Could computers invent language?

Artificial intelligence is something about which not a line has been written in these pages in next to two hundred posts and over more than ten years. But I feel today like I should drop a couple of thoughts about it, after exchanges on Google+ around this post by +Gideon Rosenblatt and that one by +Bill Slawski, not to mention recent fears expressed by more famous people.
There are many definitions of artificial intelligence, and I will not quote or choose any. Samely, popular issues I also prefer to let alone, like knowing if computers are able to deal only with data and algorithms, or if they can produce information or even knowledge, or if they think and can individually or collectively accede to consciousness or even wisdom. All those terms are fuzzy enough to allow anyone to write anything and its contrary on such issues. Let's rather look at some concrete applications.
Pattern recognition is one of the great and most popular achievements of artificial intelligence. Programs are now able with quite good performance to translate speech into written language, identify music tracks, cluster similar news, identify people and cats on photographs etc. 
Automatic translation is also quite popular, and working not that bad for simple factual texts, has still hard time dealing with context to solve ambiguity, understand puns and implicit references, all things generally associated with intelligent understanding of a text. 
Question-answering is also making great progress, based on more and more rich and complex knowledge graphs, and translation of natural language question into formal queries.
No doubt algorithms will continue to improve in those domains, with many useful applications and some related and important issues regarding privacy and delegation of decision to algorithms.

All the above tasks deal more or less with the ability of computers to process successfully our languages.
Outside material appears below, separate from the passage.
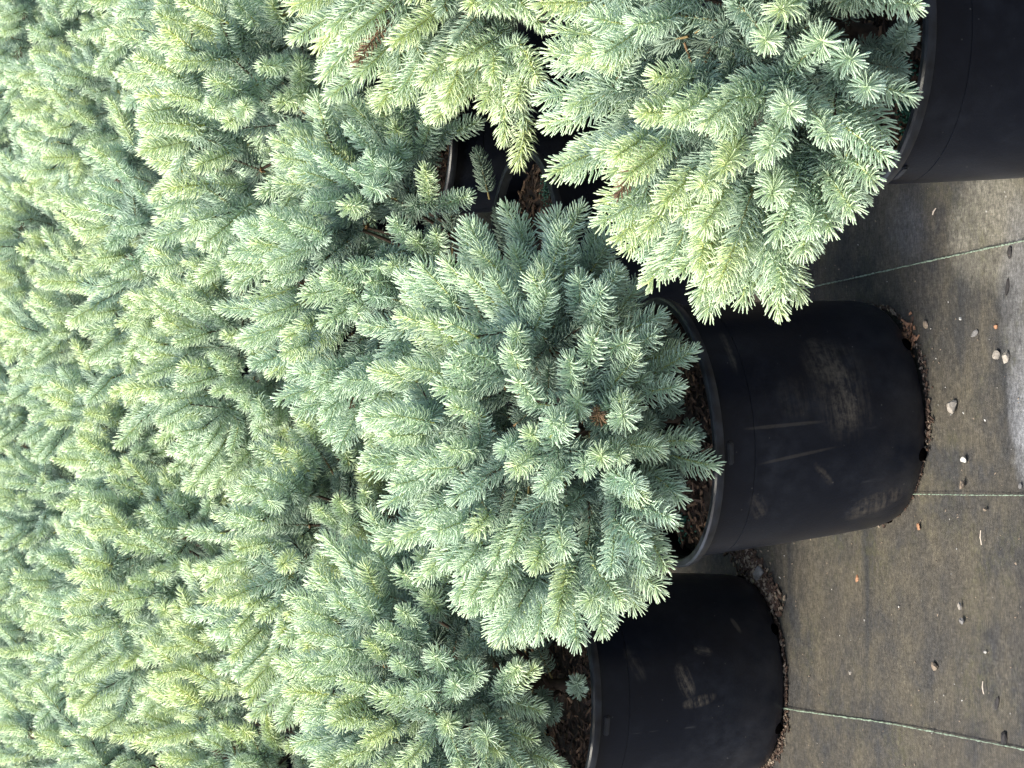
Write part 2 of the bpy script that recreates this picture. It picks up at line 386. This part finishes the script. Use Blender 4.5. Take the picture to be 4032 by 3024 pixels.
def chips(n, rmax, z, seed, smin, smax, zjit=.004, asp=(1.6, 4.5), region=None):
    rng = np.random.default_rng(seed); V, T = [], []
    box = np.array([[-1, -1, -1], [1, -1, -1], [1, 1, -1], [-1, 1, -1], [-1, -1, 1], [1, -1, 1], [1, 1, 1], [-1, 1, 1]], float) * .5
    F_ = np.array([(0, 2, 1), (0, 3, 2), (4, 5, 6), (4, 6, 7), (0, 1, 5), (0, 5, 4), (1, 2, 6), (1, 6, 5), (2, 3, 7), (2, 7, 6), (3, 0, 4), (3, 4, 7)])
    k = 0
    while k < n:
        if region: x, y = region(rng)
        else:
            r = rmax * math.sqrt(rng.random()); a = rng.uniform(0, 6.283); x, y = r * math.cos(a), r * math.sin(a)
        wdt = rng.uniform(smin, smax); ln = wdt * rng.uniform(*asp)
        b = box * np.array([ln, wdt, wdt * rng.uniform(.3, .6)]) * (1 + rng.normal(0, .16, (8, 3)))
        rot = Matrix.Rotation(rng.uniform(0, 6.283), 3, 'Z') @ Matrix.Rotation(rng.normal(0, .35), 3, 'Y') @ Matrix.Rotation(rng.normal(0, .4), 3, 'X')
        b = b @ np.array(rot).T + np.array([x, y, z + rng.uniform(0, zjit)])
        V.append(b); T.append(F_ + 8 * k); k += 1
    return np.concatenate(V), np.concatenate(T)
def soil_mesh():
    rng = np.random.default_rng(5); V = [(0, 0, .286)]; T = []; seg = 64; rings = 12
    for i in range(1, rings + 1):
        for j in range(seg):
            a = 6.28318 * j / seg; r = .1625 * i / rings
            V.append((r * math.cos(a), r * math.sin(a), .284 - .010 * (i / rings) ** 2 + (rng.normal(0, .0022) if i < rings else 0)))
    for j in range(seg): T.append((0, 1 + j, 1 + (j + 1) % seg))
    for i in range(rings - 1):
        for j in range(seg):
            a = 1 + i * seg + j; b_ = 1 + i * seg + (j + 1) % seg
            T += [(a, b_, b_ + seg), (a, b_ + seg, a + seg)] 
    T = [(a, c, b) if False else (a, b, c) for a, b, c in T]
    me = np_mesh('soil', np.array(V), np.array(T)); me.materials.append(M_SOIL); return me
def bark_mesh():
    v1, t1 = chips(620, .152, .279, 11, .0022, .0055, .008)
    v2, t2 = chips(190, .154, .281, 12, .0020, .0045, .008)
    mi = np.concatenate([np.zeros(len(t1)), np.ones(len(t2))])
    me = np_mesh('bark_chips', np.concatenate([v1, v2]), np.concatenate([t1, t2 + len(v1)]), False, mi)
    me.materials.append(M_CHIPD); me.materials.append(M_CHIPL); return me
def prill_mesh(cx, cy, n, seed):
    rng = np.random.default_rng(seed); bm = bmesh.new()
    for _ in range(n):
        r = abs(rng.normal(0, .020)); a = rng.uniform(0, 6.28)
        x, y = cx + r * math.cos(a) * 1.3, cy + r * math.sin(a) * .8
        if math.hypot(x, y) > .155: continue
        bmesh.ops.create_icosphere(bm, subdivisions=1, radius=rng.uniform(.0013, .0019), matrix=Matrix.Translation((x, y, .284 + rng.uniform(0, .006) )))
    me = bpy.data.meshes.new('fertilizer_beads'); bm.to_mesh(me); bm.free(); me.materials.append(M_PRILL); return me

ME_WALL, ME_RIM, ME_SOIL, ME_BARK = pot_wall_mesh(), pot_rim_mesh(), soil_mesh(), bark_mesh()
ME_WALL.materials.append(POT_STD); ME_RIM.materials.append(M_RIM)
ME_TABS = [tab_mesh(-math.pi / 2 - .16 + k * math.pi / 2) for k in range(4)]
ME_HOLES = [tab_mesh(-math.pi / 2 - .38 + k * math.pi / 3, True) for k in range(6)]
for me_ in ME_TABS: me_.materials.append(M_RIM)
for me_ in ME_HOLES: me_.materials.append(M_HOLE_SHADE)

def potted(name, label, loc, meshes, rz=0, pot_mat=None, pot_rz=0, prill=None, small=False, sc=1.0, group=None, tilt=(0, 0), off=0):
    root = bpy.data.objects.new(name, None); COL.objects.link(root)
    root.location = loc; root.empty_display_size = .1; root.rotation_euler = (tilt[0], tilt[1], 0)
    root['label'] = label; root['category'] = 'potted shrub'; root['group'] = group or 'dwarf blue spruces in black nursery pots'
    fo, br, tr, dd = meshes
    f = obj('foliage', fo, root); f.rotation_euler.z = rz
    f.scale = (sc, sc, sc); f.location = (off, 0, .29 * (1 - sc))
    b_ = obj('branch', br, root); t_ = obj('trunk', tr, root)
    ds = obj('dry_needles', dd, f); ds['label'] = 'dry orange-brown needles'; ds['kind'] = 'stuff'
    for q in (b_, t_): q.rotation_euler.z = rz; q.scale = f.scale; q.location = f.location
    wl = obj('pot', ME_WALL, root); wl.rotation_euler.z = pot_rz
    r_ = obj('rim', ME_RIM, wl)
    parts = [wl]
    if not small:
        for m_ in ME_TABS: obj('grip_tab', m_, wl)
        for m_ in ME_HOLES: obj('drainage_hole', m_, wl)
    if pot_mat:
        for o in (wl,):
            o.material_slots[0].link = 'OBJECT'; o.material_slots[0].material = pot_mat
    so = obj('soil', ME_SOIL, root)
    bc = obj('bark_chips', ME_BARK, so); bc.rotation_euler.z = rz * 1.7; bc['kind'] = 'stuff'
    if prill:
        pm = obj('fertilizer_beads', prill_mesh(*prill), so); pm['kind'] = 'stuff'
    return root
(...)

But, and this is where I'm bound from the start, there is a fundamental capacity of human intelligence which, as far as I know, has not even began to be mimicked by algorithms. It's the capacity to invent language. It has been largely discussed since Wittgenstein whether a private language is possible or not, but there is no discussion that language has been and still is built collectively through a proceess of collective continuous invention. Anyone can invent a new word or a new linguistic form; whether it will be integrated into the language commons depends of many criteria akin to the ones enabling a new species to expand and survive or disappear. This is the way our languages constantly evolve and adapt to the changing world of our communication and discourse needs. Could computers be able to mimick such a process, take part in it, and even expand it further than humans? Could algorithms be able to produce new and relevant words, smoothly integrated in the existing language, to name concepts not yet discovered or named? In short, are computers able to take part in the continuous invention of language, and not only make a smart use of the existing one?
Such a perspective would be indeed fascinating and certainly scary, insofar as machines inventing collectively such language extensions would not necessarily share them with humans, and even if they do, humans would not necessarily be able to understand them

Whether such an evolution is possible at all or in a foreseeable future is a good question. Whether we should hope for it and work to let it happen, or should fear and prevent it, is yet a more interesting one. But at the very least, those questions we can technically specify, making them much more valuable for assessment and definition of artificial intelligence than vague digressions on whether computers can think, have knowledge or can become conscious. We don't even really know what the latter means for humans, our shared language being the closest proxy we have for whatever is going on in our brainware. So let's assess the progress of artificial intelligence by the same criteria we generally use to assess the human intelligence, its ability to deal with language, from plain naming of things to invention of new concepts.